— Start —
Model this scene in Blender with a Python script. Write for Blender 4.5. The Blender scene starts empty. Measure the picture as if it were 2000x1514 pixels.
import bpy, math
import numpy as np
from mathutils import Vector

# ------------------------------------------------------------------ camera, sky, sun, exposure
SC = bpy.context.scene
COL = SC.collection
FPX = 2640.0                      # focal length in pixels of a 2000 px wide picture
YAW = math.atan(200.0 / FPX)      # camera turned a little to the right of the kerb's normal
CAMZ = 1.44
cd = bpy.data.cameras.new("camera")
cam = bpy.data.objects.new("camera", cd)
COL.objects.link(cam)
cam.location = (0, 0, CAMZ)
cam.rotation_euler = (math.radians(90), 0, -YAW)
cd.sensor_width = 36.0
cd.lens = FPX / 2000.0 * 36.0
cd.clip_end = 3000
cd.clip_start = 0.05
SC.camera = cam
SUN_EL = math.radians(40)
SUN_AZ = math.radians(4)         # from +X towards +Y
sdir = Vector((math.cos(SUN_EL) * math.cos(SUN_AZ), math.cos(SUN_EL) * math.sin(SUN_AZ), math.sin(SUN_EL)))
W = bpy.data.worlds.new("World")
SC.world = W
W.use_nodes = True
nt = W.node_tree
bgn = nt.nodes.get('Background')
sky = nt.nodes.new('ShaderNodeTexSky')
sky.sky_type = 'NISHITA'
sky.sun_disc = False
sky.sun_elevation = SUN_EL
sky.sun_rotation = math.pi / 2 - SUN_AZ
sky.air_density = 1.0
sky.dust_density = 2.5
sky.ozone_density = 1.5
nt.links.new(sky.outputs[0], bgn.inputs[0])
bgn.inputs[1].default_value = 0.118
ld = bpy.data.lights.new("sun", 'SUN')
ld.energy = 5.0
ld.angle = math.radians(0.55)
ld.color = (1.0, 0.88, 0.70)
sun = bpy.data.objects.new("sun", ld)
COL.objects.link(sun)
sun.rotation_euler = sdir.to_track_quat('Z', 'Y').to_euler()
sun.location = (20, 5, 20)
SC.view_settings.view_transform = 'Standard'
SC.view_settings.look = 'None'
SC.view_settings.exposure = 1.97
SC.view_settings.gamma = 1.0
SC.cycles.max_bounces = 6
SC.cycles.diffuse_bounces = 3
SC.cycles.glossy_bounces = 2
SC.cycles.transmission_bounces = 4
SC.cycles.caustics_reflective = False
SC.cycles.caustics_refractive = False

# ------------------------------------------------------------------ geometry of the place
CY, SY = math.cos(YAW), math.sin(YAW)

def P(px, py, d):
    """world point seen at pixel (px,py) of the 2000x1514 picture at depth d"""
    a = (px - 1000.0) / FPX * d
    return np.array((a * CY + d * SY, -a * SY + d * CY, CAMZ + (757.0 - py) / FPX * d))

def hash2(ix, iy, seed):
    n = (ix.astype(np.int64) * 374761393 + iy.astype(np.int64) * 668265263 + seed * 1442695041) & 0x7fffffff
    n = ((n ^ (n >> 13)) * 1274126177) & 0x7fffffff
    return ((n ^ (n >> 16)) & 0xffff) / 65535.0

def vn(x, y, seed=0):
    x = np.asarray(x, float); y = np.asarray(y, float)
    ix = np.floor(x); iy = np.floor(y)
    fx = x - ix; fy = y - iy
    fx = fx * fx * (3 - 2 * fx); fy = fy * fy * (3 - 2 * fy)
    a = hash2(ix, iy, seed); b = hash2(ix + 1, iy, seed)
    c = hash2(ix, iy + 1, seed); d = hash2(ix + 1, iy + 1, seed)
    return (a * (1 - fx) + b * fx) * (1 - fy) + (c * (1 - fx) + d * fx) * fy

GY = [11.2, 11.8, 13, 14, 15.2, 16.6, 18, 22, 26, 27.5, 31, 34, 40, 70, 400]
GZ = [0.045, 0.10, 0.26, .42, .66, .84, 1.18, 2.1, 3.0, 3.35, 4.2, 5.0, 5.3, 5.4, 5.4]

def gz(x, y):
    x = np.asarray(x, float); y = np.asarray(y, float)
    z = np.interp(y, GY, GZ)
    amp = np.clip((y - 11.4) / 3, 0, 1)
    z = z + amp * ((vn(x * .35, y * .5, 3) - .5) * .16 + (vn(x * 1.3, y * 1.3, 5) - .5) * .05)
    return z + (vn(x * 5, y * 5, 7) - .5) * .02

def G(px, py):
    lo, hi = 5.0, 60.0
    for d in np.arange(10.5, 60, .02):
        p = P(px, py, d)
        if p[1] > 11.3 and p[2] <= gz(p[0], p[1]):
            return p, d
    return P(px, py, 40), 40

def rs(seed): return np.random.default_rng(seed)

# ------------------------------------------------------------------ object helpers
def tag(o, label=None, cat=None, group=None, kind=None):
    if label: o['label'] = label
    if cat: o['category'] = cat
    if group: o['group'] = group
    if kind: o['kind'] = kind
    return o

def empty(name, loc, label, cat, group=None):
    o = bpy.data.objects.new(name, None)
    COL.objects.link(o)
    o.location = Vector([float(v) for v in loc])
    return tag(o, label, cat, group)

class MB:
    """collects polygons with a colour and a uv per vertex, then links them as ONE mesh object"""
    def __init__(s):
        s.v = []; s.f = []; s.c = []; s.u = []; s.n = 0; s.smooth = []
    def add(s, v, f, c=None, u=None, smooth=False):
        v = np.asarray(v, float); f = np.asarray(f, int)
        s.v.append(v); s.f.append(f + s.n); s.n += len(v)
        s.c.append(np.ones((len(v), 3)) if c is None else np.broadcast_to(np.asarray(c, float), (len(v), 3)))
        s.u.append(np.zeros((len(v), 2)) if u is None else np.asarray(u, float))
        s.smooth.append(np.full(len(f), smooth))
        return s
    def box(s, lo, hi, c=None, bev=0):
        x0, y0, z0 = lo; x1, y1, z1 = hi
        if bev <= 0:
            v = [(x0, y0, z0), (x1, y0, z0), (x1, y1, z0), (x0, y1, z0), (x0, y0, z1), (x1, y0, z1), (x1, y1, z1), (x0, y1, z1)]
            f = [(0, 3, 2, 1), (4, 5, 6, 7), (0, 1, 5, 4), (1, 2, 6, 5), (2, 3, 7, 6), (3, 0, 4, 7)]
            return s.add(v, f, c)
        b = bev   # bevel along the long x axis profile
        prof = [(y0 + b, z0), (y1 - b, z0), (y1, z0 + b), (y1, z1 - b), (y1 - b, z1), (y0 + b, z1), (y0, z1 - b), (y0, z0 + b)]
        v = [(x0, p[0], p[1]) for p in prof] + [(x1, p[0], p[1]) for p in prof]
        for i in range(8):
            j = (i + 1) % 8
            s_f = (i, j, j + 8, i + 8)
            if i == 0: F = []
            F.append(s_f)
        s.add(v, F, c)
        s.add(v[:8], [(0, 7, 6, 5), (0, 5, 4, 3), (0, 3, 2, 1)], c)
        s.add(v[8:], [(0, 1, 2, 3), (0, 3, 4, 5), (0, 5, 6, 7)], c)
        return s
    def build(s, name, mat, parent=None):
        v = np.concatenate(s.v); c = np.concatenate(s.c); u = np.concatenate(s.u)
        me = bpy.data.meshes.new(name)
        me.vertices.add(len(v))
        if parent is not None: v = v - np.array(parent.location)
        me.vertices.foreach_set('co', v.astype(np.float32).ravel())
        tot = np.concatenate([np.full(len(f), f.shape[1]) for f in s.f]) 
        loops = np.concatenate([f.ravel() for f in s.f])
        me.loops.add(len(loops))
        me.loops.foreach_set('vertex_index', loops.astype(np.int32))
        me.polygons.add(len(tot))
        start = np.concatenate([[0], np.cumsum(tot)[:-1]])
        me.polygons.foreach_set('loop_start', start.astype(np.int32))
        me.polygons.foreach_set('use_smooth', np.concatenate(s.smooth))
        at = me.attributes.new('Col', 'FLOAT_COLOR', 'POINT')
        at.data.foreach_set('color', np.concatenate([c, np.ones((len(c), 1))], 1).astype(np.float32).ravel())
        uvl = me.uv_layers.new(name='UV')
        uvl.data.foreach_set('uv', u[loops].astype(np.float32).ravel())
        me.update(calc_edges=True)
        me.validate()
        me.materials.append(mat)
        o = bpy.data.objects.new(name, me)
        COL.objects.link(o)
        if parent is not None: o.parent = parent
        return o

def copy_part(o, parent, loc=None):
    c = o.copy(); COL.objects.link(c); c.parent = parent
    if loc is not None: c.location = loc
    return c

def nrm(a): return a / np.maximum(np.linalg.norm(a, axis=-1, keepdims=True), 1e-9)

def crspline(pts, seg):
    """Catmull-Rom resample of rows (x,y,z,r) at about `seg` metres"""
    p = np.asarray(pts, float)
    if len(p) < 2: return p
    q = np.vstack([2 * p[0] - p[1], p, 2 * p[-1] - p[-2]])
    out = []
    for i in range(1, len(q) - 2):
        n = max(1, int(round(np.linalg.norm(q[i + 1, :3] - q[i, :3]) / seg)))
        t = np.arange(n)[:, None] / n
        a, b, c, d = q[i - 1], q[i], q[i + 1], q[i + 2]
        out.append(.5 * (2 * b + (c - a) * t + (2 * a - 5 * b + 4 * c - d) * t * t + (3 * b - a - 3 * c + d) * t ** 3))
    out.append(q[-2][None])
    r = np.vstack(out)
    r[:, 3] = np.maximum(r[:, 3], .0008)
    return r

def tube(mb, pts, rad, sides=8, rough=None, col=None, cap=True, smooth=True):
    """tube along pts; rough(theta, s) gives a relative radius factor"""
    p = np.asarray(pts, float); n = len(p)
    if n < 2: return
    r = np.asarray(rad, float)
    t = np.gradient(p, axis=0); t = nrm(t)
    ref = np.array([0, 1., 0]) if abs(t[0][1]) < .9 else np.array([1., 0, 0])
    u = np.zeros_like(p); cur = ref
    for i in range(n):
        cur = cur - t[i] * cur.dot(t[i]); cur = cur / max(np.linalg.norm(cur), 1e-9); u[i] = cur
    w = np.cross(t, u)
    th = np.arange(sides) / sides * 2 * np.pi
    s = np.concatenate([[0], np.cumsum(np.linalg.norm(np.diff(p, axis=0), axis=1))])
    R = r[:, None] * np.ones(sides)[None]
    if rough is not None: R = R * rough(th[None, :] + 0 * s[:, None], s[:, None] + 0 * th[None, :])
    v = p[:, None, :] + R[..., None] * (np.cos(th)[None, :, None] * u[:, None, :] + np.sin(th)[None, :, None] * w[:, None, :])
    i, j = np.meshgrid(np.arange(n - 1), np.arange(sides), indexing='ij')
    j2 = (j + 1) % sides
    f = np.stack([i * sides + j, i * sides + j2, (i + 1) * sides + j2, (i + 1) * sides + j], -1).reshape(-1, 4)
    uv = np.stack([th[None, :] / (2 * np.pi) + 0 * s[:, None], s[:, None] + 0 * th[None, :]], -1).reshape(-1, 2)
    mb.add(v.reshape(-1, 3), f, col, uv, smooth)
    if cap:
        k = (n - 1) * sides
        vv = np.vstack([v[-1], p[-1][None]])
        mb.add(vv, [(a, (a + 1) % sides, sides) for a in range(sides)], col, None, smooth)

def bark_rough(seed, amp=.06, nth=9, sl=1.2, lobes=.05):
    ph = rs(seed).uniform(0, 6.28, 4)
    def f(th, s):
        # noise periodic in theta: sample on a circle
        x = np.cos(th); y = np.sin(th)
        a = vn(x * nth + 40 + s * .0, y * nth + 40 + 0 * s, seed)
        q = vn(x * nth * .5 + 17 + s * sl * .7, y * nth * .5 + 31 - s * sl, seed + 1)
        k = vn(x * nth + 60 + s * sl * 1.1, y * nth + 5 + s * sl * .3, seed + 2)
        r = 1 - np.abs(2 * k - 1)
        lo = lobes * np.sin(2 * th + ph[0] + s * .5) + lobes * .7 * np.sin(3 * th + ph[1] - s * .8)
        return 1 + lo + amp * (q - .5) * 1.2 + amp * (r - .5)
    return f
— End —
- **THE REQUEST**
Print from the first line through the line that contains "from mathutils import Vector", please, including both, and leave out every line outside that stretch.

- **OUTPUT**
Model this scene in Blender with a Python script. Write for Blender 4.5. The Blender scene starts empty. Measure the picture as if it were 2000x1514 pixels.
import bpy, math
import numpy as np
from mathutils import Vector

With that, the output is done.